The solubility tests for every soap and detergent showed that they were all nonpolar as shown in table, just like in the first solubility test. Table 2
To test the cleaning qualities of the every soap and detergent they were tested for their cleaning-ability and lather-ability. For the cleaning-ability test .1 g of shortening was spread on a watch glass for each trial, which was then cleaned by one of the soaps or detergents. The soap made from shortening was the best soap at cleaning, while the detergent made from method 2 was the best at cleaning out of the two as shown in Table. This is important because if the soap or detergent is not effective, then it is not worth it to produce that soap or detergent. Next, was the lather-ability test which involved putting a bit of every soap and detergent in individual test tubes with a little bit of water. From there, the test tubes were shaken up to see which one produced the most bubbles. The results were the same for this test as the soap made from shortening and the detergent made from method 2 produced the best results shown in Table 3. Lather ability is important for both soaps and detergents. It shows if a soap or detergent will be effective at cleaning. When the soap or detergent is introduced to water and friction, it starts to form bubbles. These bubbles are effective at trapping dirt molecules and removing them from the surface (LiveStrong). If a lot of these bubbles form, then there is a greater chance that it will clean the surface, which it was applied to. Thus the results from both the cleaning and lather ability test indicate that method 2 detergent would be the most effective at cleaning.

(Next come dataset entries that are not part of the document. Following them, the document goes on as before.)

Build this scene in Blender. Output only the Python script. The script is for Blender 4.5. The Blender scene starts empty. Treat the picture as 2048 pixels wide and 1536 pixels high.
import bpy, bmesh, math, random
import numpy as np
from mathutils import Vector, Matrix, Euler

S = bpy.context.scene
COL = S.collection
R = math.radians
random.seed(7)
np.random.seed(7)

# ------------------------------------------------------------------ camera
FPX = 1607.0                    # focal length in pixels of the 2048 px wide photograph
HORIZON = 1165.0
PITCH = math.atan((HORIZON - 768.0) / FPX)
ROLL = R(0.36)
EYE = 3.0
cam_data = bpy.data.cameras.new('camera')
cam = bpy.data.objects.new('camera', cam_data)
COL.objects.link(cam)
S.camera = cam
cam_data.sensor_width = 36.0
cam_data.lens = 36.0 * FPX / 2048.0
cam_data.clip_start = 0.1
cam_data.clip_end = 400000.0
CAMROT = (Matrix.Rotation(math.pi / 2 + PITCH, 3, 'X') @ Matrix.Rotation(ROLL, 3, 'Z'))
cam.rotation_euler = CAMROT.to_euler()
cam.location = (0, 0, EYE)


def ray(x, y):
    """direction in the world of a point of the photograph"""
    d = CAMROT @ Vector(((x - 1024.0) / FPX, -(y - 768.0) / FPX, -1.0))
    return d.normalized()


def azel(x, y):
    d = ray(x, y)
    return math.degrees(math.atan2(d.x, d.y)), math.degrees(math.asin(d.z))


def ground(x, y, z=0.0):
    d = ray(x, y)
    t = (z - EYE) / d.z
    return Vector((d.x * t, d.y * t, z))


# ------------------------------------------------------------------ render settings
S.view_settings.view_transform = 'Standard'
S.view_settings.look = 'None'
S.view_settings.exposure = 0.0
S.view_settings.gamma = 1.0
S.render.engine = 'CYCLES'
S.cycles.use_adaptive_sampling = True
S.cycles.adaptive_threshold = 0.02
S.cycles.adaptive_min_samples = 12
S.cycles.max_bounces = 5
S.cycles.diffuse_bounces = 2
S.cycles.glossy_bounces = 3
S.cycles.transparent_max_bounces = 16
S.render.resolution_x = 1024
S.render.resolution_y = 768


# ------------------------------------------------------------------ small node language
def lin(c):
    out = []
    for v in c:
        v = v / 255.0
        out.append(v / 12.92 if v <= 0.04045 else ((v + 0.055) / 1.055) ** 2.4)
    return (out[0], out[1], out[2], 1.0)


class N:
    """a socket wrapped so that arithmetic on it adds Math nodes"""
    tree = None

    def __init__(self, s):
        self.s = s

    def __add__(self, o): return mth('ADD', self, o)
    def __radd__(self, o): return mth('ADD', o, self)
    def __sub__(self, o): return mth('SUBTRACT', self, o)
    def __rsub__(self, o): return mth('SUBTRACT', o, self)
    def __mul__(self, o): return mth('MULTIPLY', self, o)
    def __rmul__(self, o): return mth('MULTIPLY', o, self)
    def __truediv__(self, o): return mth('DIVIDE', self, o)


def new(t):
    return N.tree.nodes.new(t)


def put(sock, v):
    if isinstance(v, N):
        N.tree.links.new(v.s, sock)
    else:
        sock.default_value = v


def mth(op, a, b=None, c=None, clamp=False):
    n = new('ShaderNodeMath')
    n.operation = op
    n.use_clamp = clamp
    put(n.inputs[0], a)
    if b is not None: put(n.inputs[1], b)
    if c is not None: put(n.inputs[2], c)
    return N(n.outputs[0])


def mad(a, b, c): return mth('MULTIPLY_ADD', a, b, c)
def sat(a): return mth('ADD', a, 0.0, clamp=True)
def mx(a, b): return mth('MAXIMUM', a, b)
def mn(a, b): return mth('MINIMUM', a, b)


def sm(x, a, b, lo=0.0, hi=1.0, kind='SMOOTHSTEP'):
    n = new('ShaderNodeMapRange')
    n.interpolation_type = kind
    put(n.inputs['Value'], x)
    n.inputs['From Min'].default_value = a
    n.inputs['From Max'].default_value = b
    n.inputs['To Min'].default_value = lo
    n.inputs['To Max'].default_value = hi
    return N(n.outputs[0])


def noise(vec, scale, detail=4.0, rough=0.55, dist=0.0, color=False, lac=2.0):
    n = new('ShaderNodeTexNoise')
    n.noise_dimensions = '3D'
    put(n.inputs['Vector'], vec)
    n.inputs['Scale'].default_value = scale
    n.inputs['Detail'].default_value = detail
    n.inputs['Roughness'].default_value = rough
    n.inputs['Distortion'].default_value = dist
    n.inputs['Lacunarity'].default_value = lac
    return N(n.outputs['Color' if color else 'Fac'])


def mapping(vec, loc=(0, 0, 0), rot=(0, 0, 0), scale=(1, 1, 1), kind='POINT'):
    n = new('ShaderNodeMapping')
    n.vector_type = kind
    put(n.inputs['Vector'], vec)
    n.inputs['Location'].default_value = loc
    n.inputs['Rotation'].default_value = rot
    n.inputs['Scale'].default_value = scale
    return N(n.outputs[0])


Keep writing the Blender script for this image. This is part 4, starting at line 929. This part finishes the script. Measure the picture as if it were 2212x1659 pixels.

The wastewaters from both detergents and the soap made from vegetable oil were titrated to analyze the impact that they would have on the environment. Each wastewater was put through a ph test initially to see what titrant would be used. The vegetable oil wastewater was basic, which meant that HCl would be used for the titration. The amount of titrant used to neutralize the soap is shown in Graph 1. The first titration has some error because this wastewater was mixed with a little bit of the wastewater from the other soaps. Both of the detergents’ wastewaters were found to be acidic. This meant that NaOH was gonna be used as the titrant. The amount of titrant used to neutralize these wastewaters is shown in Graph 2 for method 1 and Graph 3 for method 2. The results from these tests are important because if wastewater with high or low ph entered the environment it could throw off the ph of the water in the surrounding area affecting the ecosystem.
The next test was to run a solubility test with the shortening soap and method 2 detergent in both pond water and well water. Each one was placed in several individual test tubes filled with either pond water, or well water to see if they were soluble in it. As shown in Table 4 both the soap and the detergent were not soluble in the waters. To figure out why this was happening, a cation test was done to see if there were in ions in the water that would make it hard. This works because when the sample is heated it causes an electron to go to a high energy level where it then drops back down to the lower levels, where it releases light. This light then has a color, which correlates to different elements (Cooper). The results of the test are shown in Table 6. It was determined the pond water contained Magnesium, while the well water contained Calcium. These results were backed by the fact that calcium and magnesium ions make water hard (The Spruce). This explains why the soaps weren’t soluble in the pond and well water; because soaps and detergents have a hard time bonding with hard water (The Spruce). Instead, they bond with the magnesium and calcium ions to form soap scum (The Spruce). Another test that was done to figure out why both the soap and detergent was not soluble in the water samples was a Ph test. A Ph test would help with this since it is known that soaps and detergents do not work well in acidic water (Chemical Technology). The results were shown in Table 6 and confirm that both waters being acidic which explains why the soap and detergent were not soluble in the water samples. To fix this EDTA was added to both the pond water and the well water. The EDTA is effective at fixing this problem because it bonds to the calcium and magnesium ions, which then allows the soap or detergent to bond with the water (Webmd). This is confirmed by the results in Table 5, which shows that both the soap and detergent were partially soluble in both samples of water.
The last test that was done was to have both the soap and detergent clean oil off of a piece of shirt to determine which one out of the two was most effective at cleaning oil. This test was done by adding one drop of olive oil to the shirt and cleaning it with the soap, and then repeating it again but with the detergent. The results were shown in Table 7 and it was found that the Method 2 detergent was the best at cleaning the oil off of the piece of shirt.
At the conclusion of all these tests, it was decided that Method 2 detergent was the best option for the environmental group. This is because it outperformed the other detergent in the cleaning and lather ability test, as well as the shortening soap during the oily shirt test. Another way it outperformed the other soap, is that it took less titrant to neutralize the wastewater from method 2 detergent, which makes it more cost effective than the soap.